=== TASK GOAL ===
Up to and including the line that contains "(.055, .054, .055), 'road')", write out each line of the material from its first line, exactly.

=== STORED DATA ===
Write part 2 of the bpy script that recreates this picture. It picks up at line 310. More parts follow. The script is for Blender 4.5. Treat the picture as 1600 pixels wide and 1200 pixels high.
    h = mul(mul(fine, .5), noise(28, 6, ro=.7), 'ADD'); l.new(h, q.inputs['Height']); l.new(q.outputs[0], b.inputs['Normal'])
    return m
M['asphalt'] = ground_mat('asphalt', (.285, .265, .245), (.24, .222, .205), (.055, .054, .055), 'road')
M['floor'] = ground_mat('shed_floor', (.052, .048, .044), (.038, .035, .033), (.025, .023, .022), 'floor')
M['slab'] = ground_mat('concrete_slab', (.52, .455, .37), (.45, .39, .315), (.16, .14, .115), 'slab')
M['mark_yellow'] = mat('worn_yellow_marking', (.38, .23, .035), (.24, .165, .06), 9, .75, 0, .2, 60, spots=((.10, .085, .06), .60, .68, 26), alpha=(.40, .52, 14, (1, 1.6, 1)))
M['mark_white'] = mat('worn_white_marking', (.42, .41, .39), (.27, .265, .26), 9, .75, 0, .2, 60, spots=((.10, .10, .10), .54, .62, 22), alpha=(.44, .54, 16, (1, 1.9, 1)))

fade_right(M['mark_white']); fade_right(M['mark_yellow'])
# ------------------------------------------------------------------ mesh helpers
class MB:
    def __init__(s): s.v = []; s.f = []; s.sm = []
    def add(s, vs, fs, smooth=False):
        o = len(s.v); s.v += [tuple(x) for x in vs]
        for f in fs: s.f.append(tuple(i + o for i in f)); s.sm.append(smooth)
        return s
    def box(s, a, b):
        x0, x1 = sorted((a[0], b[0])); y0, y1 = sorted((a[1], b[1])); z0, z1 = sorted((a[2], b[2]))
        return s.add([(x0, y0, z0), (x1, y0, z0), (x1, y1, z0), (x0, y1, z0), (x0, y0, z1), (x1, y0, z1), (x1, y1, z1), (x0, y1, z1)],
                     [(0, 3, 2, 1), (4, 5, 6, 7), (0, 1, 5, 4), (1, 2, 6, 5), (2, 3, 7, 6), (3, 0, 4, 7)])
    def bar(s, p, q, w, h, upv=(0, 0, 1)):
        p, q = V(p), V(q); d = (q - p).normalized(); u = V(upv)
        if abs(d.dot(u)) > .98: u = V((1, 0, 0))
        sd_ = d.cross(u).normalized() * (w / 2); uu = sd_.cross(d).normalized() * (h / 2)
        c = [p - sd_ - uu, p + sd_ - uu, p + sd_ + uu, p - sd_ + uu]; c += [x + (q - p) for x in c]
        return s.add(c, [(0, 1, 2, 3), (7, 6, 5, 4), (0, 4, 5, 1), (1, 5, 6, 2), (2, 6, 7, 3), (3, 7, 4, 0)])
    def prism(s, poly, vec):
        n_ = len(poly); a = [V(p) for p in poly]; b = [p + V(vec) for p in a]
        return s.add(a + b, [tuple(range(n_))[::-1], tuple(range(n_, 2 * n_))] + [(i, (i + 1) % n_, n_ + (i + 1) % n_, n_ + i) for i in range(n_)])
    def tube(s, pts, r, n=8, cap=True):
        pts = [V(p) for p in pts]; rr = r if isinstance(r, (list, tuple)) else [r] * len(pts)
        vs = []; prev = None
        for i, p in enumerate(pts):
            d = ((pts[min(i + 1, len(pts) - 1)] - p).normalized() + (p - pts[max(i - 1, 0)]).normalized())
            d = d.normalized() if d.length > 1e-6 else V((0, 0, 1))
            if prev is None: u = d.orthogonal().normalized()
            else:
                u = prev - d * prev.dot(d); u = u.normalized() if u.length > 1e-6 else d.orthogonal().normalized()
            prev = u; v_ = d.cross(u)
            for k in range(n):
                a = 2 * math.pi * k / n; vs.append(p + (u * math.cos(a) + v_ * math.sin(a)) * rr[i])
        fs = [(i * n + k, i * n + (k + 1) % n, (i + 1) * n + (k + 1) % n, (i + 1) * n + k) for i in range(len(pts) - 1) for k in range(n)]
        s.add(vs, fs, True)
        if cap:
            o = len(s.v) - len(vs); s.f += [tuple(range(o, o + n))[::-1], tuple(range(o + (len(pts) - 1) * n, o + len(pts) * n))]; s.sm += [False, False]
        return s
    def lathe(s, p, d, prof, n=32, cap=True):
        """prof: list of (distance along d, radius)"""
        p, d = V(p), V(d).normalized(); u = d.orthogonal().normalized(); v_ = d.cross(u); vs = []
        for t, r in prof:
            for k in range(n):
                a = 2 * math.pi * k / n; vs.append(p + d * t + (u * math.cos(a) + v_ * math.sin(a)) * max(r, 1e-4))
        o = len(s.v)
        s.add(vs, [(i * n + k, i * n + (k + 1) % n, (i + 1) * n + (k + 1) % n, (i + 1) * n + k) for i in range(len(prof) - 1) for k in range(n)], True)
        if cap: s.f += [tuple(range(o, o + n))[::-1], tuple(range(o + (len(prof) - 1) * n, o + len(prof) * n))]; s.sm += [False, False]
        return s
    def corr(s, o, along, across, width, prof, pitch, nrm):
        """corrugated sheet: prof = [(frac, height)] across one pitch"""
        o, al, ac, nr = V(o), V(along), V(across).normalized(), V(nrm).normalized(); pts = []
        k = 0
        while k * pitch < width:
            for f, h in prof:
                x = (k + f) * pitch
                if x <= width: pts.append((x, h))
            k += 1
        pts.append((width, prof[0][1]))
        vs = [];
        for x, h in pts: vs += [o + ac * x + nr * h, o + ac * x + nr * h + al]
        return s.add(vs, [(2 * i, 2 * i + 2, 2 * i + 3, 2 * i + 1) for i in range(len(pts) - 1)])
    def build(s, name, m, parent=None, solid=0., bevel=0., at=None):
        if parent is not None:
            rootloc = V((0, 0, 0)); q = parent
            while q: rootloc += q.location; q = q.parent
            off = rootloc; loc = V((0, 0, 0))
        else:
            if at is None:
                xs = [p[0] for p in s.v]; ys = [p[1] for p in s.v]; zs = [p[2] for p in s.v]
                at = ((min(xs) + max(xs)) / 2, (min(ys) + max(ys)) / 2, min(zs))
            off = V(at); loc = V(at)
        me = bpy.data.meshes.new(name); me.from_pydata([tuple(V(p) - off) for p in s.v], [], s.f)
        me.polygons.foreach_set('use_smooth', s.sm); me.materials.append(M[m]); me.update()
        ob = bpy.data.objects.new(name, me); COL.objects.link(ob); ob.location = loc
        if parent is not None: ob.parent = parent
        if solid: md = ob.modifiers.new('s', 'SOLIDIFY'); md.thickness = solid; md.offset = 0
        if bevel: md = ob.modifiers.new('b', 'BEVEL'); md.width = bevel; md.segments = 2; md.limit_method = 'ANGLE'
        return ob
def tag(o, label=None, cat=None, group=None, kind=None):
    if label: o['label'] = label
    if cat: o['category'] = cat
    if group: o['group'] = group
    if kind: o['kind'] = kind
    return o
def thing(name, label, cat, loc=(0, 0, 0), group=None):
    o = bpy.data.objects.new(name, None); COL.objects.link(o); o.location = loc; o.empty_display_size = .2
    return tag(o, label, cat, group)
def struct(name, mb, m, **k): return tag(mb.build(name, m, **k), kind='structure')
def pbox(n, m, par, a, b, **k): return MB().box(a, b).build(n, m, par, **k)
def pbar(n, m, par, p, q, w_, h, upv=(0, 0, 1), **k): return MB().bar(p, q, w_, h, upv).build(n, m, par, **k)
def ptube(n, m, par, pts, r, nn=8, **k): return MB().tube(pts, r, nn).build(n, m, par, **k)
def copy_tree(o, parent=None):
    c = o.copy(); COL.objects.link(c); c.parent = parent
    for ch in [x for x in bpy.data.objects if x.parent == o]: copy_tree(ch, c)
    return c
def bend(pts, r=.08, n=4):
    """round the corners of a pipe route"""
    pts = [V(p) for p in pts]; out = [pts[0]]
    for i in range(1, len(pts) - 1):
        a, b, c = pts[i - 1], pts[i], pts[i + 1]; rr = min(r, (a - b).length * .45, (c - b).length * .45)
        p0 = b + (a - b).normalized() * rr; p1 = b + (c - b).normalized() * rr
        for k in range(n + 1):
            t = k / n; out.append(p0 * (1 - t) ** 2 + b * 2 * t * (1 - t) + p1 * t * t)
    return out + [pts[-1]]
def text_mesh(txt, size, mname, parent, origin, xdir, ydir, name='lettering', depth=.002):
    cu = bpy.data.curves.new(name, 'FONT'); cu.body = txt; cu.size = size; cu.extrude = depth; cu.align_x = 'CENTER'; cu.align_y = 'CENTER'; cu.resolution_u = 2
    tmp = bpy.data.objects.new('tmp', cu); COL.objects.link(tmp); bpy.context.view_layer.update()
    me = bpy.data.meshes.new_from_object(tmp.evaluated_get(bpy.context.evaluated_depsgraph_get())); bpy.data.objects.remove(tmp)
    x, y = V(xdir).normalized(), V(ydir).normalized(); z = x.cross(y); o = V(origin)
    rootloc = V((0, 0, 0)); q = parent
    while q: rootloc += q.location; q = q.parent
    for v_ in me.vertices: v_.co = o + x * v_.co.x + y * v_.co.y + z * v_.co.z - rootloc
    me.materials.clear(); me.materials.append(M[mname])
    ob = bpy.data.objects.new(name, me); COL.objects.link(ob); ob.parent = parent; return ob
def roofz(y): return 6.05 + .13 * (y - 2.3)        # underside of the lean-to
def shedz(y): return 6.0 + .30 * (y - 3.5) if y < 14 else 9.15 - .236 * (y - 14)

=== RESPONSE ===
Write part 2 of the bpy script that recreates this picture. It picks up at line 310. More parts follow. The script is for Blender 4.5. Treat the picture as 1600 pixels wide and 1200 pixels high.
    h = mul(mul(fine, .5), noise(28, 6, ro=.7), 'ADD'); l.new(h, q.inputs['Height']); l.new(q.outputs[0], b.inputs['Normal'])
    return m
M['asphalt'] = ground_mat('asphalt', (.285, .265, .245), (.24, .222, .205), (.055, .054, .055), 'road')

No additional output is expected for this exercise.